### Material for this exercise
--------------------------------------------------

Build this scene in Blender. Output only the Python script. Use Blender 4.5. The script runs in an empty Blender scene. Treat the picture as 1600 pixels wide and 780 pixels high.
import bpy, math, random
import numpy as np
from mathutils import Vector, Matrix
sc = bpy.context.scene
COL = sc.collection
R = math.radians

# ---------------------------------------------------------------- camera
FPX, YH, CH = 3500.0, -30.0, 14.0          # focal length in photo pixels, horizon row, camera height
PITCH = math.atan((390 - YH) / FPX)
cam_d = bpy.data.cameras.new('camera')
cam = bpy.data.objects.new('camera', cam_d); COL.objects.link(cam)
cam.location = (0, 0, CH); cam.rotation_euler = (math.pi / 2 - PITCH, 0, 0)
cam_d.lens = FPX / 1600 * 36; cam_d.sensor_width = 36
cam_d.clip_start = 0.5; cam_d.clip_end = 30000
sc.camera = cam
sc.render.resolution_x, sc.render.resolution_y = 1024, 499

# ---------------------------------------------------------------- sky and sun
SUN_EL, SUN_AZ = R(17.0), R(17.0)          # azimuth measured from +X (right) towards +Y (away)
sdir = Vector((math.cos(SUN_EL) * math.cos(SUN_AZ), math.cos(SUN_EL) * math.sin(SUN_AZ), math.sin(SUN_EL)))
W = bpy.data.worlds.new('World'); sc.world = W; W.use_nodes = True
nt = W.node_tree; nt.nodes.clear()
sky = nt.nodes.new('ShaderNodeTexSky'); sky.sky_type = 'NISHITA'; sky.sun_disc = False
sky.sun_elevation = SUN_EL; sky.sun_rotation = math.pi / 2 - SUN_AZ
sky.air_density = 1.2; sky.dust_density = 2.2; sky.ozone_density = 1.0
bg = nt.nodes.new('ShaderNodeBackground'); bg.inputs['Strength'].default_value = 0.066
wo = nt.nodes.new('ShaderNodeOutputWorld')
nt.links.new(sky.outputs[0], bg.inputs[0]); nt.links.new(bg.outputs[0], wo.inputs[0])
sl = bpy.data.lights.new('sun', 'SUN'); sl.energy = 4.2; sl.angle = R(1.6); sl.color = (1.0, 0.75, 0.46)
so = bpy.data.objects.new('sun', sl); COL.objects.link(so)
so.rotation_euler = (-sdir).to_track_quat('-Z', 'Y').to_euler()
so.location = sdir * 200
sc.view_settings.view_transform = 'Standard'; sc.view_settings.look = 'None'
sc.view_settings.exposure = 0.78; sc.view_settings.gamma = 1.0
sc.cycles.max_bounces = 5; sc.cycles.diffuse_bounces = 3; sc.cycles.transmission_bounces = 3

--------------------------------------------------

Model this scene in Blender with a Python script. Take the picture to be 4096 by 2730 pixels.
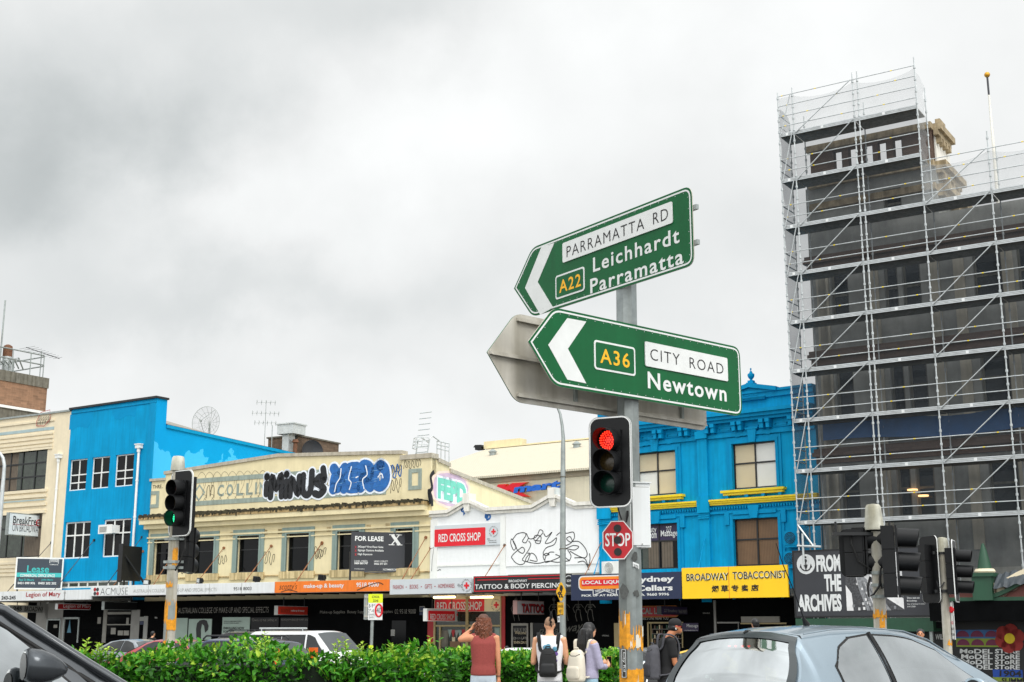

--------------------------------------------------

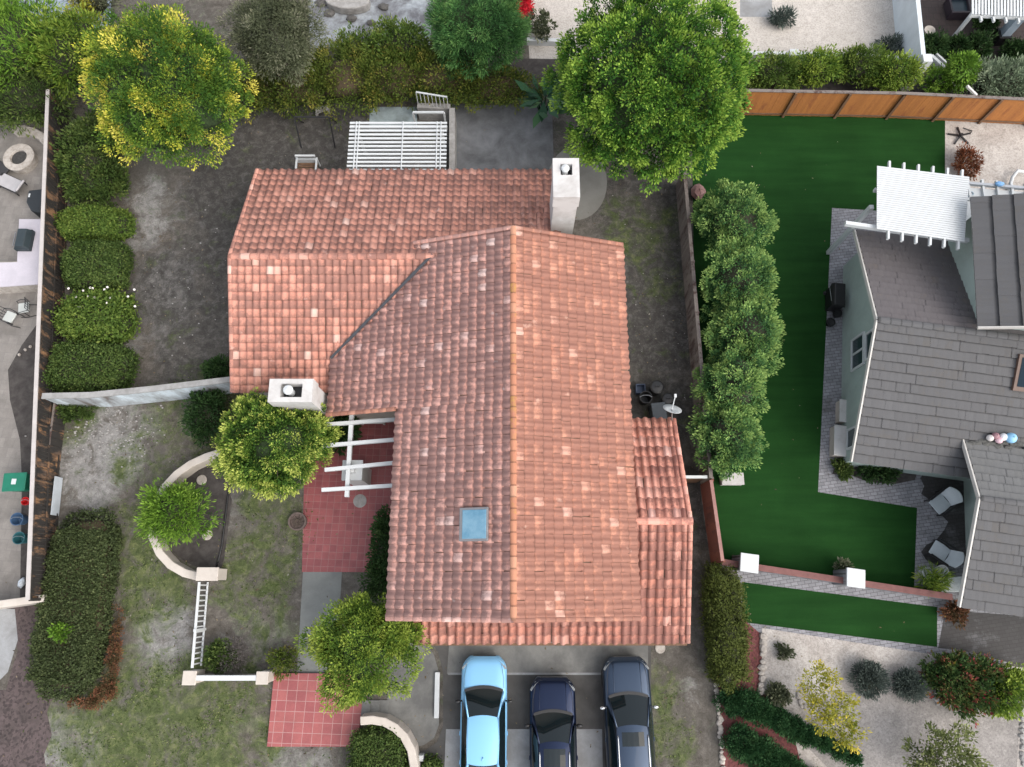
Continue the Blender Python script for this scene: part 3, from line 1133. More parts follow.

--------------------------------------------------

### What this task involves
In the records above, locate every line with the string "from" and copy it.

### Written response
from mathutils import Vector, Matrix
SUN_EL, SUN_AZ = R(17.0), R(17.0)          # azimuth measured from +X (right) towards +Y (away)
Continue the Blender Python script for this scene: part 3, from line 1133. More parts follow.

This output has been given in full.